High quality experiences (nurture) are crucial for buffering the effects of early adversity on the child’s brain.
Meaning that quality early care and education promotes resilience in children, offers a positive offset to challenges.
The second aspect of the keynote was looking at the acquisition of vocabulary, known as Linguistics.

Vocabulary is the basis of a number of things - reading, pro-social behaviours, math, world knowledge and computational thinking just to name a few. It is a key readiness skill and is the foundation for the majority of the curriculum.

Vocabulary is an ‘emergent structure’ it depends on the experiences that you have and the language that you know. The visual representation she shared for this was the creation of an ant hill - something that evolves over time, no two people's vocabulary is the same.

The sensitive period for vocabulary development is age 0-5. Having a good vocabulary is crucial for meeting your needs and wants.
‘Achievement gaps’ (or better-worded opportunity gaps) in vocab are largely a product of experience: the hardware is there, the input needs experiences.
We should be looking further into what it means to know a word.
A word in the lexicon means that the student knows - what it means, how it sounds, how it is spelled, how to use it grammatically, and whether affixes be added to it.

What does it take to know a word deeply? Repeated exposures that are highly informative

The message given was that classrooms should be noisy because the hardware is in place (experience-expectant plasticity) what is needed is input.

Finally, Justice spoke on her ideas around Education.
Language acquisition in the early years is dependent on interactions with others.
Expressions, gestures, intonation, pauses, and loudness provide important cues for learning.

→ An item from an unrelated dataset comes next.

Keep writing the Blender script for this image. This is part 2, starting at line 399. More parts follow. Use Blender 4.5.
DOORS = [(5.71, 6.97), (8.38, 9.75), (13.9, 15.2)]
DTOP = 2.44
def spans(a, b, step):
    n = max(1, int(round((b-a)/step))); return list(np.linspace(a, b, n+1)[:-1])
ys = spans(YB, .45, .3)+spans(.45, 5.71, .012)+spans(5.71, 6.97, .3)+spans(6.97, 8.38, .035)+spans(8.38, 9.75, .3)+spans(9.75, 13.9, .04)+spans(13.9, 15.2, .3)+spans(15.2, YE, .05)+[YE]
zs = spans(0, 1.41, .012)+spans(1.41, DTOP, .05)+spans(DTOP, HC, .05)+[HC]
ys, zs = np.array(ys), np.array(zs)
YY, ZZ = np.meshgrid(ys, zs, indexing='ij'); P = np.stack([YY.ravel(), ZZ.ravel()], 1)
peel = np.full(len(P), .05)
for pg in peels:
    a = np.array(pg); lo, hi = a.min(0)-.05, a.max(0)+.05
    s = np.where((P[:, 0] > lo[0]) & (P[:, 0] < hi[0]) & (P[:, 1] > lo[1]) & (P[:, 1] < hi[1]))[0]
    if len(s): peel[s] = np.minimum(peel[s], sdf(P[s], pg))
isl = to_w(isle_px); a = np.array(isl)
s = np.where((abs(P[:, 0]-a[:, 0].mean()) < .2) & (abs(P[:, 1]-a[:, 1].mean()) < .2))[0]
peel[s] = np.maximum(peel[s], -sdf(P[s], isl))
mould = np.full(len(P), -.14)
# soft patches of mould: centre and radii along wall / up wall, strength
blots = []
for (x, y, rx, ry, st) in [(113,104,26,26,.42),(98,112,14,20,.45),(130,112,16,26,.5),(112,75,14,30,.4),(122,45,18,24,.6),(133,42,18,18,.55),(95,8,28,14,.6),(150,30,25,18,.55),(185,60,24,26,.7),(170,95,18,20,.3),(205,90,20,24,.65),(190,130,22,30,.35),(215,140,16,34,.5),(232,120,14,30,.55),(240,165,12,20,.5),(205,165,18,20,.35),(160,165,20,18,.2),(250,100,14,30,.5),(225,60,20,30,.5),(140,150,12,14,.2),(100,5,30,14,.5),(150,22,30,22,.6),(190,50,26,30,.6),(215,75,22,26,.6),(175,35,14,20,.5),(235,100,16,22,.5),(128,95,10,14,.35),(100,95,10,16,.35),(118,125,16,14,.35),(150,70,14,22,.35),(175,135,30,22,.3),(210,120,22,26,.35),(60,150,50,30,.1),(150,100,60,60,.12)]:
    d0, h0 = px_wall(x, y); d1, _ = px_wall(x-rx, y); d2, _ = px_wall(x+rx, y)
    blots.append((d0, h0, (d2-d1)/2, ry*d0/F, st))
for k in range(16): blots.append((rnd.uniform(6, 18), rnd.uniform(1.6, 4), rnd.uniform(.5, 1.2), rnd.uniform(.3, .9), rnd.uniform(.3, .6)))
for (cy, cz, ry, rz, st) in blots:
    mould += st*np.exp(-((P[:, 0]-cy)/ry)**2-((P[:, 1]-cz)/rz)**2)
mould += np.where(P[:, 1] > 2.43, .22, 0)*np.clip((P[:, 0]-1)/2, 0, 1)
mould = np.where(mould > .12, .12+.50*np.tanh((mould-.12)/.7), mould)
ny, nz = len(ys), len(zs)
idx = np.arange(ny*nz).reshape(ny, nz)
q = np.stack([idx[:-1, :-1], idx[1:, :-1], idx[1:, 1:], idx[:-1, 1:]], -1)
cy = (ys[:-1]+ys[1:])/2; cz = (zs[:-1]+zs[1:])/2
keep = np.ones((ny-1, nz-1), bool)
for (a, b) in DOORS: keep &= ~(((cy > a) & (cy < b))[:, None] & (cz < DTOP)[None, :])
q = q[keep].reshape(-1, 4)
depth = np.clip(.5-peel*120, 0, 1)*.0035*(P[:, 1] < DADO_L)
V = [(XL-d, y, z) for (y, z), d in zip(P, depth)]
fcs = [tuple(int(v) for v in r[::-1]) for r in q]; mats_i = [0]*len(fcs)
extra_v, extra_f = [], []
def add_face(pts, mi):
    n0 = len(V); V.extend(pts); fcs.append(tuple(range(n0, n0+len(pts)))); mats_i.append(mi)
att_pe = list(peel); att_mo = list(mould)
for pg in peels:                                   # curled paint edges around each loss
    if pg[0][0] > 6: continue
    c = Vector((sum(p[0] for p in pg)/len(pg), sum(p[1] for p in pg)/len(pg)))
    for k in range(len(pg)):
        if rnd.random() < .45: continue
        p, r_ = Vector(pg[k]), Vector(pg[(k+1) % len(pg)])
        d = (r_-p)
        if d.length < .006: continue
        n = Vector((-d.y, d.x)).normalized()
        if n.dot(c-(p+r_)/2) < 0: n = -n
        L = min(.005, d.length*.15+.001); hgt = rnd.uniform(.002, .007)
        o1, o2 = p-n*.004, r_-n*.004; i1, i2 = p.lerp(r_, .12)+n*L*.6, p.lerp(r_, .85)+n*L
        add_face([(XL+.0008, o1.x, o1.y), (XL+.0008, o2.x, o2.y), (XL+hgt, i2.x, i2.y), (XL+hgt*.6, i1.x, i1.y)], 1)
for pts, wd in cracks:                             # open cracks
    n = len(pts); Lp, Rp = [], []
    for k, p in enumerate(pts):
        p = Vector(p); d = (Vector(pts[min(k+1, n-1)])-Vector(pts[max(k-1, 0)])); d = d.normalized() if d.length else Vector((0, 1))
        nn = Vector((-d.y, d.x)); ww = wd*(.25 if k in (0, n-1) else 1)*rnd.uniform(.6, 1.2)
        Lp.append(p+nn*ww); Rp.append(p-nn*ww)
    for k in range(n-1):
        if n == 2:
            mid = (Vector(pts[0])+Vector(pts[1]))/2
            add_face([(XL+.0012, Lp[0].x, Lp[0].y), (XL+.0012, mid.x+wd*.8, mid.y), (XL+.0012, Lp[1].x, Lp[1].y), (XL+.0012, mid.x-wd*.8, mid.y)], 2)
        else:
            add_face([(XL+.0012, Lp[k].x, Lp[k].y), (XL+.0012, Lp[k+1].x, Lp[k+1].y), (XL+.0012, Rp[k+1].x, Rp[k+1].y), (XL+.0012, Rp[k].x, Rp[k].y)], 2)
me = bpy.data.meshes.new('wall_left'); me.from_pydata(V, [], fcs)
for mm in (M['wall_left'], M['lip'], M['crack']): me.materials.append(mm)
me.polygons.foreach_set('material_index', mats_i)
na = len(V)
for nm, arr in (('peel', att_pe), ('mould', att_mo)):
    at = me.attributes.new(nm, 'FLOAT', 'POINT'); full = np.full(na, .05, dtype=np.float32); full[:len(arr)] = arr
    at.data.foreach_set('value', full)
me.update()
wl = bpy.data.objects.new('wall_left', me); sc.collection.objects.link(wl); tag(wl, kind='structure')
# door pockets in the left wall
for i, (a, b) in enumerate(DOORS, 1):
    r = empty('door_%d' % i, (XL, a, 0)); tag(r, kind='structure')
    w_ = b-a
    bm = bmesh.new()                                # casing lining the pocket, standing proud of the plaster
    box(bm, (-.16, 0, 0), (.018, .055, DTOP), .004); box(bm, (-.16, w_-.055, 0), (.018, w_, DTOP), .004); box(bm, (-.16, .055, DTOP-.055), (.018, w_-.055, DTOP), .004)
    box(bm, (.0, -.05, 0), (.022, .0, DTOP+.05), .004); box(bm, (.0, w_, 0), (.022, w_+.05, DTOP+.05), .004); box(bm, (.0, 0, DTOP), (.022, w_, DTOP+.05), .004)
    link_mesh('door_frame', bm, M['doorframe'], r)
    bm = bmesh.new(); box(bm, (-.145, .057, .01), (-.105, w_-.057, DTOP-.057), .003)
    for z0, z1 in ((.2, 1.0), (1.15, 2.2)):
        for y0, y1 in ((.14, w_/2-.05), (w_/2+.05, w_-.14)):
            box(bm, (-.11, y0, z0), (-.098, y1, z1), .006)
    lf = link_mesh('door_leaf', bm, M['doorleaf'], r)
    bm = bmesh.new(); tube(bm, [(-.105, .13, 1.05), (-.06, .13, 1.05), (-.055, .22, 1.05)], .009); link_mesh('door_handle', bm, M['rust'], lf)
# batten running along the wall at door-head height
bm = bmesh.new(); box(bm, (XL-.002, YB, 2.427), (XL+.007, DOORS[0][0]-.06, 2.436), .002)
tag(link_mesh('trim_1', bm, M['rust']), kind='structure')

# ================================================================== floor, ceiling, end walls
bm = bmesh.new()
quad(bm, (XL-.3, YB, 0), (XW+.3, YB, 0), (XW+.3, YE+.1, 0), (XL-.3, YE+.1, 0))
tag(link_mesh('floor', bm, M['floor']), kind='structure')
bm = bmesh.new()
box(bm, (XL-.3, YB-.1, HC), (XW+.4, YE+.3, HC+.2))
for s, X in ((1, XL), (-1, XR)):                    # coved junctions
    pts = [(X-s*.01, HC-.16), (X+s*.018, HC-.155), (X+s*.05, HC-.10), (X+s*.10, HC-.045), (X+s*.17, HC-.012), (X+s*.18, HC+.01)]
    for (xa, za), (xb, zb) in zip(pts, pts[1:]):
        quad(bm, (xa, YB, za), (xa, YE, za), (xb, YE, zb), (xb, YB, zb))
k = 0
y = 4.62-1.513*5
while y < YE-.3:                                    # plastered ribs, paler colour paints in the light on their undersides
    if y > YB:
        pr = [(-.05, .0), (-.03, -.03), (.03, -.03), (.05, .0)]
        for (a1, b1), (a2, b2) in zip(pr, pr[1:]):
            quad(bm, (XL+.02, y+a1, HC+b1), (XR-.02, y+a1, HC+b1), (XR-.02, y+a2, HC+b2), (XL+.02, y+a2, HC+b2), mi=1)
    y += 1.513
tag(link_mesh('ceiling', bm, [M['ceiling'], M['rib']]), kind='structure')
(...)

Joint attention - adult and child sharing the same experience is crucial to language development.
In her keynote Justice defined this like a game of ping-pong which involves a serve and return - back and forth = one turn. The completion of a turn develops the brain circuitry/pathways.
The serve is known as a communicative bid (an effort to start the game). Here are some examples:


The adults serve starts and the adults serve is always contingent on the child’s return.
Meaning that the adult is following the child’s focus.
The message from researchers is that IT MUST LAST 5 TURNS.

Interestingly classrooms conversations (cabell, justice et al., 2015). Looking at conversations in small group settings and found that the average length of a conversation is 4 turns. With 50% under 4 turns, 50% over 4 turns and 1:10 conversations was 10+ turns.
Justice put a warning in play - be careful about play based conversations - these need to be supporting long conversations and the evidence from this study show it is not happening currently.
Another reason being that from a very early age children prefer to play with children who have the same language skills as them. And what we need to do is disrupt this.
One solution could be "Bug in the ear" coaching - providing cues to the teacher - to guide conversations.
For ESOL students we should be providing the same opportunities as other students. The serve and return might look a little different, it could be gestural or physical. These students can benefit from exposure to sophisticated language. Instead of us simplifying what we are saying the students will strip down the language to where they are at the moment.

In our settings, we should be designing strategies for implementing to monitor each child’s experiences on these 5 serves.
Exposure to extended conversations are really important.

Overall, I found this session was one of my favourites from the two days. I enjoyed the messages around not underestimating children and also around the importance of developing vocabulary early. I found that this session linked nicely to the learning I have done and the work we do with Manaiakalani.